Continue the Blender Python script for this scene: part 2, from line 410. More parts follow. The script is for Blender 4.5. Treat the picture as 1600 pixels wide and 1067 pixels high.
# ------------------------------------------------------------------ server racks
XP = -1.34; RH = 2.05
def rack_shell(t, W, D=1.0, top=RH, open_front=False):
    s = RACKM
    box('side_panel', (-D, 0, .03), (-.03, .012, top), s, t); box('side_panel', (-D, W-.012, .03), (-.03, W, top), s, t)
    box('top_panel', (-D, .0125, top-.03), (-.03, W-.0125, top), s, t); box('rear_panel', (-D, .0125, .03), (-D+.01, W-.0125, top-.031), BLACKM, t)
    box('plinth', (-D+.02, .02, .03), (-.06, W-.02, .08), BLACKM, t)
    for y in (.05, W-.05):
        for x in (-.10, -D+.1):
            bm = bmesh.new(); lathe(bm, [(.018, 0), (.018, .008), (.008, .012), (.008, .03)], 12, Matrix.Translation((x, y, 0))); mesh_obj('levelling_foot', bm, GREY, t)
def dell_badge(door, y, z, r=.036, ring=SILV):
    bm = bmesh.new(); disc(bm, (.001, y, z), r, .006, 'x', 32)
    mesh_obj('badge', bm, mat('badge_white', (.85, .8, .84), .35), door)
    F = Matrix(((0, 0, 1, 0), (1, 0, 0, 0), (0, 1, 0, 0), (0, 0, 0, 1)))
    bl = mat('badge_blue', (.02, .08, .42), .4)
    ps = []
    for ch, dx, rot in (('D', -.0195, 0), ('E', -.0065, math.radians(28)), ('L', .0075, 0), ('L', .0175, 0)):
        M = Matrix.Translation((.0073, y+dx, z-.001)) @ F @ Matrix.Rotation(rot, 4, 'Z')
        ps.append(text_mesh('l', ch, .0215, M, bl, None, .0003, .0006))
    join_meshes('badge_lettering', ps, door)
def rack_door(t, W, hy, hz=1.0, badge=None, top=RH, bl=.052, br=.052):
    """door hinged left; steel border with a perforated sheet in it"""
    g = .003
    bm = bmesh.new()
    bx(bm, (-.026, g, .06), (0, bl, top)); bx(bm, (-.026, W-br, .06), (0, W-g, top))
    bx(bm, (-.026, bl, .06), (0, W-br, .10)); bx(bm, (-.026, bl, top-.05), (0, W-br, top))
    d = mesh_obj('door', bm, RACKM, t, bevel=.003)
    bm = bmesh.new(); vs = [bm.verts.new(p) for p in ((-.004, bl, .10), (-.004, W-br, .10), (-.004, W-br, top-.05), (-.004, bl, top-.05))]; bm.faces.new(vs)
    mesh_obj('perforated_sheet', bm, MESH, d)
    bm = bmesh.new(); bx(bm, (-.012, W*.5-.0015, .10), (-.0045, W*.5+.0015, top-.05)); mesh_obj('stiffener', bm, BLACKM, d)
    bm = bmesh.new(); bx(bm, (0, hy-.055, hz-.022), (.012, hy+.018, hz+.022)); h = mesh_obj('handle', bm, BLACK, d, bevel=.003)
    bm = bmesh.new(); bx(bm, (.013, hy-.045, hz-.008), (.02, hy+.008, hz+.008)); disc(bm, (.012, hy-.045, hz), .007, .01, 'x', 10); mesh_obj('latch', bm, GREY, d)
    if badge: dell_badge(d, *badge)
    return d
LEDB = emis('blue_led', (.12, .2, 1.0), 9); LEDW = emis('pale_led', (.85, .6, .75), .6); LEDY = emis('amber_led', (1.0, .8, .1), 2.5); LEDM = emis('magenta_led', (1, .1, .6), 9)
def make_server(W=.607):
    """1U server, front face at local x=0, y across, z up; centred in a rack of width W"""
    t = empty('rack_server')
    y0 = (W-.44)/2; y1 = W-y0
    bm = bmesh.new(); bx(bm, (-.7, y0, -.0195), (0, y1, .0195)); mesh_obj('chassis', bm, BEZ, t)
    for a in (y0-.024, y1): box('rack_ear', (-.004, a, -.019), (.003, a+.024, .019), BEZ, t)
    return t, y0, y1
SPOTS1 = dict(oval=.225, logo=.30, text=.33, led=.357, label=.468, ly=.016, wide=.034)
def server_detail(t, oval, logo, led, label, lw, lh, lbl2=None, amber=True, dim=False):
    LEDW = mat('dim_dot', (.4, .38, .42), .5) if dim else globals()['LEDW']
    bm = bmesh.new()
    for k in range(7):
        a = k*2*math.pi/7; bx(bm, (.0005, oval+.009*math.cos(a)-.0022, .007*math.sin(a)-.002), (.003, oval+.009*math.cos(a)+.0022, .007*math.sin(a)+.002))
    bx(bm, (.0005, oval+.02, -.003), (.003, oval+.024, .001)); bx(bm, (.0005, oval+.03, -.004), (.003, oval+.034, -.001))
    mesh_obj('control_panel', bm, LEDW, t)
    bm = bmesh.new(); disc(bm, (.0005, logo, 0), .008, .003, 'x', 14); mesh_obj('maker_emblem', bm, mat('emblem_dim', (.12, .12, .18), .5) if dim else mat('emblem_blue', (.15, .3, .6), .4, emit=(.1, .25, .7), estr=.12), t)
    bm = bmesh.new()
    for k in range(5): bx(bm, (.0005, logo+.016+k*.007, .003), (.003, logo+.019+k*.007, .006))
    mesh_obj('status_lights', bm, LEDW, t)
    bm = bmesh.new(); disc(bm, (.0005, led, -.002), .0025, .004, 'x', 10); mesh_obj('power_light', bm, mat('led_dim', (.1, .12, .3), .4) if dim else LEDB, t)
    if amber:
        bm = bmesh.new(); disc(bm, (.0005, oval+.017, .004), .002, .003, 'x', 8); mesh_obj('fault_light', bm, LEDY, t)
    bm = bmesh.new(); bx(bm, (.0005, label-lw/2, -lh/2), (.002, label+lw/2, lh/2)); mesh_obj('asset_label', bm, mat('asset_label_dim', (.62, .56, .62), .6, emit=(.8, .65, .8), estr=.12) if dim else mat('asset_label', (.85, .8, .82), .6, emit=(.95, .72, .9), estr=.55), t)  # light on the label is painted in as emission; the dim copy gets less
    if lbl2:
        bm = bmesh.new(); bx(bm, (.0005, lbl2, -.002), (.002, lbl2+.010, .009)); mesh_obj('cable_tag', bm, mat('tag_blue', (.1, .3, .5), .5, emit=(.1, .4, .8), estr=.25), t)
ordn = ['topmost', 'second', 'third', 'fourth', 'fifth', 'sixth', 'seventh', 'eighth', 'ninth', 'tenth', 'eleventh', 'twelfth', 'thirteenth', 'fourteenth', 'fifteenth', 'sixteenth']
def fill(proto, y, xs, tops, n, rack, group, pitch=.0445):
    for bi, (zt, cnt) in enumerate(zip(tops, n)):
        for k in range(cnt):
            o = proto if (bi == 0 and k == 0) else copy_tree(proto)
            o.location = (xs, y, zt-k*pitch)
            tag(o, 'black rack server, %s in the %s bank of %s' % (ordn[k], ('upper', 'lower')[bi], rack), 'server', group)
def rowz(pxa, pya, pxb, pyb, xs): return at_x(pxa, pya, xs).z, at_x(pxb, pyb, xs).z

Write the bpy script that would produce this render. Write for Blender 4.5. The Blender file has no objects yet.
------
» **The exercise**
Using the data above, return each line exactly as written.

» **Worked solution**
Continue the Blender Python script for this scene: part 2, from line 410. More parts follow. The script is for Blender 4.5. Treat the picture as 1600 pixels wide and 1067 pixels high.
# ------------------------------------------------------------------ server racks
XP = -1.34; RH = 2.05
def rack_shell(t, W, D=1.0, top=RH, open_front=False):
    s = RACKM
    box('side_panel', (-D, 0, .03), (-.03, .012, top), s, t); box('side_panel', (-D, W-.012, .03), (-.03, W, top), s, t)
    box('top_panel', (-D, .0125, top-.03), (-.03, W-.0125, top), s, t); box('rear_panel', (-D, .0125, .03), (-D+.01, W-.0125, top-.031), BLACKM, t)
    box('plinth', (-D+.02, .02, .03), (-.06, W-.02, .08), BLACKM, t)
    for y in (.05, W-.05):
        for x in (-.10, -D+.1):
            bm = bmesh.new(); lathe(bm, [(.018, 0), (.018, .008), (.008, .012), (.008, .03)], 12, Matrix.Translation((x, y, 0))); mesh_obj('levelling_foot', bm, GREY, t)
def dell_badge(door, y, z, r=.036, ring=SILV):
    bm = bmesh.new(); disc(bm, (.001, y, z), r, .006, 'x', 32)
    mesh_obj('badge', bm, mat('badge_white', (.85, .8, .84), .35), door)
    F = Matrix(((0, 0, 1, 0), (1, 0, 0, 0), (0, 1, 0, 0), (0, 0, 0, 1)))
    bl = mat('badge_blue', (.02, .08, .42), .4)
    ps = []
    for ch, dx, rot in (('D', -.0195, 0), ('E', -.0065, math.radians(28)), ('L', .0075, 0), ('L', .0175, 0)):
        M = Matrix.Translation((.0073, y+dx, z-.001)) @ F @ Matrix.Rotation(rot, 4, 'Z')
        ps.append(text_mesh('l', ch, .0215, M, bl, None, .0003, .0006))
    join_meshes('badge_lettering', ps, door)
def rack_door(t, W, hy, hz=1.0, badge=None, top=RH, bl=.052, br=.052):
    """door hinged left; steel border with a perforated sheet in it"""
    g = .003
    bm = bmesh.new()
    bx(bm, (-.026, g, .06), (0, bl, top)); bx(bm, (-.026, W-br, .06), (0, W-g, top))
    bx(bm, (-.026, bl, .06), (0, W-br, .10)); bx(bm, (-.026, bl, top-.05), (0, W-br, top))
    d = mesh_obj('door', bm, RACKM, t, bevel=.003)
    bm = bmesh.new(); vs = [bm.verts.new(p) for p in ((-.004, bl, .10), (-.004, W-br, .10), (-.004, W-br, top-.05), (-.004, bl, top-.05))]; bm.faces.new(vs)
    mesh_obj('perforated_sheet', bm, MESH, d)
    bm = bmesh.new(); bx(bm, (-.012, W*.5-.0015, .10), (-.0045, W*.5+.0015, top-.05)); mesh_obj('stiffener', bm, BLACKM, d)
    bm = bmesh.new(); bx(bm, (0, hy-.055, hz-.022), (.012, hy+.018, hz+.022)); h = mesh_obj('handle', bm, BLACK, d, bevel=.003)
    bm = bmesh.new(); bx(bm, (.013, hy-.045, hz-.008), (.02, hy+.008, hz+.008)); disc(bm, (.012, hy-.045, hz), .007, .01, 'x', 10); mesh_obj('latch', bm, GREY, d)
    if badge: dell_badge(d, *badge)
    return d
LEDB = emis('blue_led', (.12, .2, 1.0), 9); LEDW = emis('pale_led', (.85, .6, .75), .6); LEDY = emis('amber_led', (1.0, .8, .1), 2.5); LEDM = emis('magenta_led', (1, .1, .6), 9)
def make_server(W=.607):
    """1U server, front face at local x=0, y across, z up; centred in a rack of width W"""
    t = empty('rack_server')
    y0 = (W-.44)/2; y1 = W-y0
    bm = bmesh.new(); bx(bm, (-.7, y0, -.0195), (0, y1, .0195)); mesh_obj('chassis', bm, BEZ, t)
    for a in (y0-.024, y1): box('rack_ear', (-.004, a, -.019), (.003, a+.024, .019), BEZ, t)
    return t, y0, y1
SPOTS1 = dict(oval=.225, logo=.30, text=.33, led=.357, label=.468, ly=.016, wide=.034)
def server_detail(t, oval, logo, led, label, lw, lh, lbl2=None, amber=True, dim=False):
    LEDW = mat('dim_dot', (.4, .38, .42), .5) if dim else globals()['LEDW']
    bm = bmesh.new()
    for k in range(7):
        a = k*2*math.pi/7; bx(bm, (.0005, oval+.009*math.cos(a)-.0022, .007*math.sin(a)-.002), (.003, oval+.009*math.cos(a)+.0022, .007*math.sin(a)+.002))
    bx(bm, (.0005, oval+.02, -.003), (.003, oval+.024, .001)); bx(bm, (.0005, oval+.03, -.004), (.003, oval+.034, -.001))
    mesh_obj('control_panel', bm, LEDW, t)
    bm = bmesh.new(); disc(bm, (.0005, logo, 0), .008, .003, 'x', 14); mesh_obj('maker_emblem', bm, mat('emblem_dim', (.12, .12, .18), .5) if dim else mat('emblem_blue', (.15, .3, .6), .4, emit=(.1, .25, .7), estr=.12), t)
    bm = bmesh.new()
    for k in range(5): bx(bm, (.0005, logo+.016+k*.007, .003), (.003, logo+.019+k*.007, .006))
    mesh_obj('status_lights', bm, LEDW, t)
    bm = bmesh.new(); disc(bm, (.0005, led, -.002), .0025, .004, 'x', 10); mesh_obj('power_light', bm, mat('led_dim', (.1, .12, .3), .4) if dim else LEDB, t)
    if amber:
        bm = bmesh.new(); disc(bm, (.0005, oval+.017, .004), .002, .003, 'x', 8); mesh_obj('fault_light', bm, LEDY, t)
    bm = bmesh.new(); bx(bm, (.0005, label-lw/2, -lh/2), (.002, label+lw/2, lh/2)); mesh_obj('asset_label', bm, mat('asset_label_dim', (.62, .56, .62), .6, emit=(.8, .65, .8), estr=.12) if dim else mat('asset_label', (.85, .8, .82), .6, emit=(.95, .72, .9), estr=.55), t)  # light on the label is painted in as emission; the dim copy gets less
    if lbl2:
        bm = bmesh.new(); bx(bm, (.0005, lbl2, -.002), (.002, lbl2+.010, .009)); mesh_obj('cable_tag', bm, mat('tag_blue', (.1, .3, .5), .5, emit=(.1, .4, .8), estr=.25), t)
ordn = ['topmost', 'second', 'third', 'fourth', 'fifth', 'sixth', 'seventh', 'eighth', 'ninth', 'tenth', 'eleventh', 'twelfth', 'thirteenth', 'fourteenth', 'fifteenth', 'sixteenth']
def fill(proto, y, xs, tops, n, rack, group, pitch=.0445):
    for bi, (zt, cnt) in enumerate(zip(tops, n)):
        for k in range(cnt):
            o = proto if (bi == 0 and k == 0) else copy_tree(proto)
            o.location = (xs, y, zt-k*pitch)
            tag(o, 'black rack server, %s in the %s bank of %s' % (ordn[k], ('upper', 'lower')[bi], rack), 'server', group)
def rowz(pxa, pya, pxb, pyb, xs): return at_x(pxa, pya, xs).z, at_x(pxb, pyb, xs).z

Write the bpy script that would produce this render. Write for Blender 4.5. The Blender file has no objects yet.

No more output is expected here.